Unos centenares de vidas segadas más sí tienen importancia entre las decenas de miles ya cobradas por la ofensiva israelí. No liberan de responsabilidad a Hamas por arrastrar a la inmolación a su propio pueblo mediante una acción terrorista ya casi ahogada en la sangre cobrada después pero que fue su excusa y detonante.

Pero tampoco cabe perder la perspectiva del genocidio, la violación de los derechos humanos y la inadmisible manipulación de la verdad que practica el Gobierno israelí con la cobertura de la administración estadounidense y la incapacidad del resto de actores internacionales. La estrategia expansionista del primer ministro hebreo consiste en barrer a fuego hasta hacer imposible la vida en la franja de Gaza y provocar la salida de los refugiados palestinos hacia terceros países. En paralelo, el acoso sobre Cisjordania lo aplica en términos de colonización y aplicación de la “justicia del enemigo”.
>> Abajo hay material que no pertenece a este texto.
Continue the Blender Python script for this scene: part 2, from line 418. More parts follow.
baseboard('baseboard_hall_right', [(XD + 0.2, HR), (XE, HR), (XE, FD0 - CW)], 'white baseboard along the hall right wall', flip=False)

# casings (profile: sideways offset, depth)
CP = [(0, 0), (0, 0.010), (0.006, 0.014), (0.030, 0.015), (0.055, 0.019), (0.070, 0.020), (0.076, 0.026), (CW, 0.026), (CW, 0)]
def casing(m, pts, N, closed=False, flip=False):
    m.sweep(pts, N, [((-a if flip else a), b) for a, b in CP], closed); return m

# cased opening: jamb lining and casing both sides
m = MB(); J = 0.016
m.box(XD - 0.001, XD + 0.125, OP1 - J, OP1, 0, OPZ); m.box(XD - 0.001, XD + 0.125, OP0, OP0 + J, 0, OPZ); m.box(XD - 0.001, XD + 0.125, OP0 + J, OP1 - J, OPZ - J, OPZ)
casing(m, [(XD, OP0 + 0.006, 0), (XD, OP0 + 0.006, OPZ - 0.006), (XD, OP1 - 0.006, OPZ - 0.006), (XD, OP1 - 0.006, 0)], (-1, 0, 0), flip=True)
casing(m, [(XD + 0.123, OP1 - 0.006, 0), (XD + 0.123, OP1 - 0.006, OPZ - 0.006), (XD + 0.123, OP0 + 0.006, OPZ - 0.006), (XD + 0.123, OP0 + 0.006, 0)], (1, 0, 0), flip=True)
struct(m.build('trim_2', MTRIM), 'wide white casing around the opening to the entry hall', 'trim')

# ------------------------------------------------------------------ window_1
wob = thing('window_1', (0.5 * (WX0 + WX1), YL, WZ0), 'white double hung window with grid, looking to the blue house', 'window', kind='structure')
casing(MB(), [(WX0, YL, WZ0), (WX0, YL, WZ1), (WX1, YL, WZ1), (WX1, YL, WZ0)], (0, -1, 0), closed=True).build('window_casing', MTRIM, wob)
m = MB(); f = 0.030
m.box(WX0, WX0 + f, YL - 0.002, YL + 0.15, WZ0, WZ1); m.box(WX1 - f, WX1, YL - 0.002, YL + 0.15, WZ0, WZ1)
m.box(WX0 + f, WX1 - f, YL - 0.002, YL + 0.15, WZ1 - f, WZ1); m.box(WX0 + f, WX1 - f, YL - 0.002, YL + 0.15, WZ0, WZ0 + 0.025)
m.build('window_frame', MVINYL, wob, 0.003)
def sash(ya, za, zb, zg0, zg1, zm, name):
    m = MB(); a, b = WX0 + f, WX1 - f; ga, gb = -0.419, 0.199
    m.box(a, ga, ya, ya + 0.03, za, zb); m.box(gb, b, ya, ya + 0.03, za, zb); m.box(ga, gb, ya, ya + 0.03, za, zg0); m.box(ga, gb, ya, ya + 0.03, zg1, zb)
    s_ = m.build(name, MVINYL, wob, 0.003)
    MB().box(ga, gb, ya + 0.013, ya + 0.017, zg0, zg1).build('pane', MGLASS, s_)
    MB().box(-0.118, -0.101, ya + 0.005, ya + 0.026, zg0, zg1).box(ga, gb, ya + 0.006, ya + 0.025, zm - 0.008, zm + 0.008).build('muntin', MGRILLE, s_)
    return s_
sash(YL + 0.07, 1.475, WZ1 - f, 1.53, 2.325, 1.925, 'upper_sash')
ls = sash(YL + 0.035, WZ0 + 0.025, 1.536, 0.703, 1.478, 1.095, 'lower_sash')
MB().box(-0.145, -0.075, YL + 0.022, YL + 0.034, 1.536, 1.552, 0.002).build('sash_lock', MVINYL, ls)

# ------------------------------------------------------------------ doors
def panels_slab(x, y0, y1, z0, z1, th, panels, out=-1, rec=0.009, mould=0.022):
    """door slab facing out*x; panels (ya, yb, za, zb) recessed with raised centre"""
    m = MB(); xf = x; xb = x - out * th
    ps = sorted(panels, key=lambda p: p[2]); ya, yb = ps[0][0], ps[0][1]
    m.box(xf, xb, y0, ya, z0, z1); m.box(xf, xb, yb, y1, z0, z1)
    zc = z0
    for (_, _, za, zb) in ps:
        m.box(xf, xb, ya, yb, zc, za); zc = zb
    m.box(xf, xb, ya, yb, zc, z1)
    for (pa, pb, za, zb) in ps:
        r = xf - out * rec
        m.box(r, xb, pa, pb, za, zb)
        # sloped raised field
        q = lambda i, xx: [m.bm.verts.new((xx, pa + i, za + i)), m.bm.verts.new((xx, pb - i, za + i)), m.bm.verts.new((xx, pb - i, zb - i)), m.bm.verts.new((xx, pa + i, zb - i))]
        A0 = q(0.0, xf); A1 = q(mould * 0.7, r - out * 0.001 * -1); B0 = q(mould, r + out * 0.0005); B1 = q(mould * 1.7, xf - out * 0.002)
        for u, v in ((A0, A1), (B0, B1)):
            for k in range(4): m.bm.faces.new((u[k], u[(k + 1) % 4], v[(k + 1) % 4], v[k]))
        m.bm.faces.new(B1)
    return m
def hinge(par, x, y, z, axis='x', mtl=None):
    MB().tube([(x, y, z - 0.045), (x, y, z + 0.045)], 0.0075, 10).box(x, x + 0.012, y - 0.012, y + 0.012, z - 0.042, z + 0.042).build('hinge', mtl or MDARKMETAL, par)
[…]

En la descripción del concepto realizada en 1985 por el jurista de la entonces República Federal Alemana Günter Jakobs, se aplica un castigo no por un hecho cometido sino por considerar a su autor peligroso. Llevado al extremo, al pueblo palestino se le reprime en su tierra no por los actos que cometa sino por ser identificado como enemigo. En paralelo, no cabe ocultar que Netanyahu se parapeta tras un muro de muerte para eludir la acción de la justicia contra su persona en los casos de corrupción que se le investigaban antes del conflicto, así como para justificar su liderazgo asentando en la opinión pública israelí la necesidad de su figura y excesos por la amenaza externa.